#### [Set task]
Transcribe the whole listing below without changing a word, but leave out every image.

#### [Data block]
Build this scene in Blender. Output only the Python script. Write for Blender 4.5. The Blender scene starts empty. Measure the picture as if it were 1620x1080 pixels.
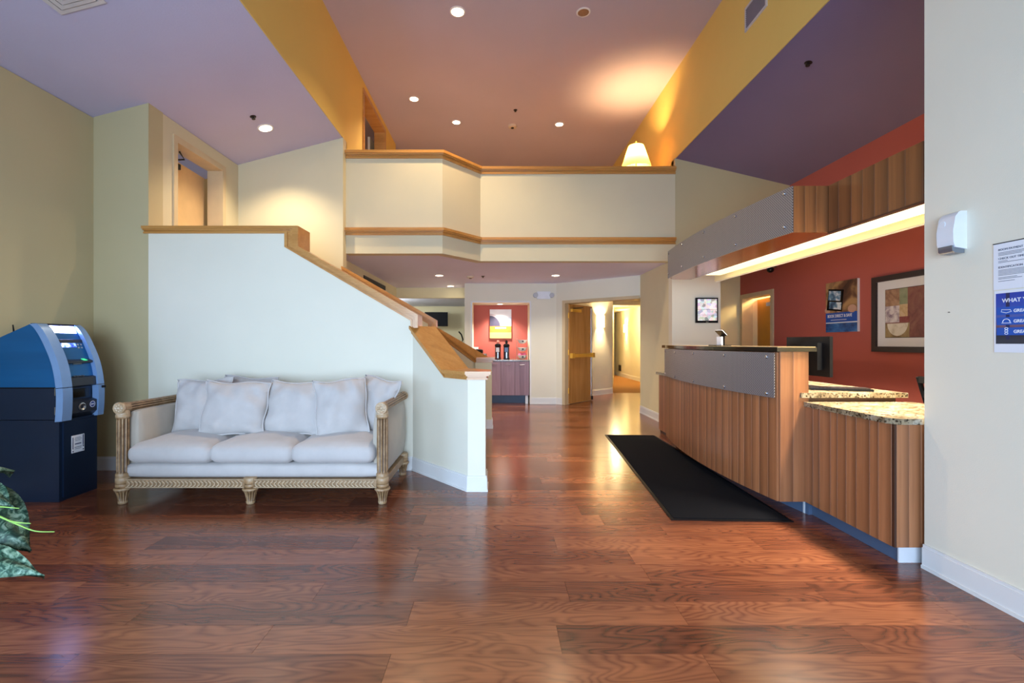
import bpy, bmesh, math, random
from mathutils import Vector, Matrix, Euler
random.seed(7)
SC = bpy.context.scene
COL = SC.collection
PI = math.pi

# ------------------------------------------------------------------ camera
FPX, CX, CY, EYE = 740.0, 785.0, 542.0, 1.25      # focal length and principal point in 1620x1080 pixels
cam_d = bpy.data.cameras.new('camera')
cam = bpy.data.objects.new('camera', cam_d); COL.objects.link(cam)
cam.location = (0, 0, EYE); cam.rotation_euler = (PI/2, 0, 0)
cam_d.sensor_fit = 'HORIZONTAL'; cam_d.sensor_width = 36.0
cam_d.lens = FPX/1620*36.0
cam_d.shift_x = (810-CX)/1620; cam_d.shift_y = (CY-540)/1620
cam_d.clip_start = 0.05; cam_d.clip_end = 100
SC.camera = cam

# ------------------------------------------------------------------ world, exposure, daylight
SC.view_settings.view_transform = 'Standard'
SC.view_settings.look = 'None'
SC.view_settings.gamma = 1.0
SC.view_settings.use_curve_mapping = False
SC.view_settings.exposure = 1.17
w = bpy.data.worlds.new('sky'); SC.world = w; w.use_nodes = True
w.node_tree.nodes['Background'].inputs[0].default_value = (0.55, 0.72, 1.0, 1)
w.node_tree.nodes['Background'].inputs[1].default_value = 0.6
SC.cycles.max_bounces = 8
SC.cycles.diffuse_bounces = 5
SC.cycles.sample_clamp_indirect = 6.0

def area(name, loc, rot, sx, sy, power, col, spread=180):
    d = bpy.data.lights.new(name, 'AREA'); d.shape = 'RECTANGLE'; d.size = sx; d.size_y = sy
    d.energy = power; d.color = col; d.spread = math.radians(spread)
    o = bpy.data.objects.new(name, d); COL.objects.link(o); o.location = loc; o.rotation_euler = rot
    return o
def spot(name, loc, power, col, angle=110, blend=0.8, rad=0.05, rot=(0, 0, 0)):
    d = bpy.data.lights.new(name, 'SPOT'); d.energy = power; d.color = col
    d.spot_size = math.radians(angle); d.spot_blend = blend; d.shadow_soft_size = rad
    o = bpy.data.objects.new(name, d); COL.objects.link(o); o.location = loc; o.rotation_euler = rot
    return o
def point(name, loc, power, col, rad=0.05):
    d = bpy.data.lights.new(name, 'POINT'); d.energy = power; d.color = col; d.shadow_soft_size = rad
    o = bpy.data.objects.new(name, d); COL.objects.link(o); o.location = loc
    return o
DAY = (0.55, 0.74, 1.0)
WARM = (1.0, 0.66, 0.30)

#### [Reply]
Build this scene in Blender. Output only the Python script. Write for Blender 4.5. The Blender scene starts empty. Measure the picture as if it were 1620x1080 pixels.
import bpy, bmesh, math, random
from mathutils import Vector, Matrix, Euler
random.seed(7)
SC = bpy.context.scene
COL = SC.collection
PI = math.pi

# ------------------------------------------------------------------ camera
FPX, CX, CY, EYE = 740.0, 785.0, 542.0, 1.25      # focal length and principal point in 1620x1080 pixels
cam_d = bpy.data.cameras.new('camera')
cam = bpy.data.objects.new('camera', cam_d); COL.objects.link(cam)
cam.location = (0, 0, EYE); cam.rotation_euler = (PI/2, 0, 0)
cam_d.sensor_fit = 'HORIZONTAL'; cam_d.sensor_width = 36.0
cam_d.lens = FPX/1620*36.0
cam_d.shift_x = (810-CX)/1620; cam_d.shift_y = (CY-540)/1620
cam_d.clip_start = 0.05; cam_d.clip_end = 100
SC.camera = cam

# ------------------------------------------------------------------ world, exposure, daylight
SC.view_settings.view_transform = 'Standard'
SC.view_settings.look = 'None'
SC.view_settings.gamma = 1.0
SC.view_settings.use_curve_mapping = False
SC.view_settings.exposure = 1.17
w = bpy.data.worlds.new('sky'); SC.world = w; w.use_nodes = True
w.node_tree.nodes['Background'].inputs[0].default_value = (0.55, 0.72, 1.0, 1)
w.node_tree.nodes['Background'].inputs[1].default_value = 0.6
SC.cycles.max_bounces = 8
SC.cycles.diffuse_bounces = 5
SC.cycles.sample_clamp_indirect = 6.0

def area(name, loc, rot, sx, sy, power, col, spread=180):
    d = bpy.data.lights.new(name, 'AREA'); d.shape = 'RECTANGLE'; d.size = sx; d.size_y = sy
    d.energy = power; d.color = col; d.spread = math.radians(spread)
    o = bpy.data.objects.new(name, d); COL.objects.link(o); o.location = loc; o.rotation_euler = rot
    return o
def spot(name, loc, power, col, angle=110, blend=0.8, rad=0.05, rot=(0, 0, 0)):
    d = bpy.data.lights.new(name, 'SPOT'); d.energy = power; d.color = col
    d.spot_size = math.radians(angle); d.spot_blend = blend; d.shadow_soft_size = rad
    o = bpy.data.objects.new(name, d); COL.objects.link(o); o.location = loc; o.rotation_euler = rot
    return o
def point(name, loc, power, col, rad=0.05):
    d = bpy.data.lights.new(name, 'POINT'); d.energy = power; d.color = col; d.shadow_soft_size = rad
    o = bpy.data.objects.new(name, d); COL.objects.link(o); o.location = loc
    return o
DAY = (0.55, 0.74, 1.0)
WARM = (1.0, 0.66, 0.30)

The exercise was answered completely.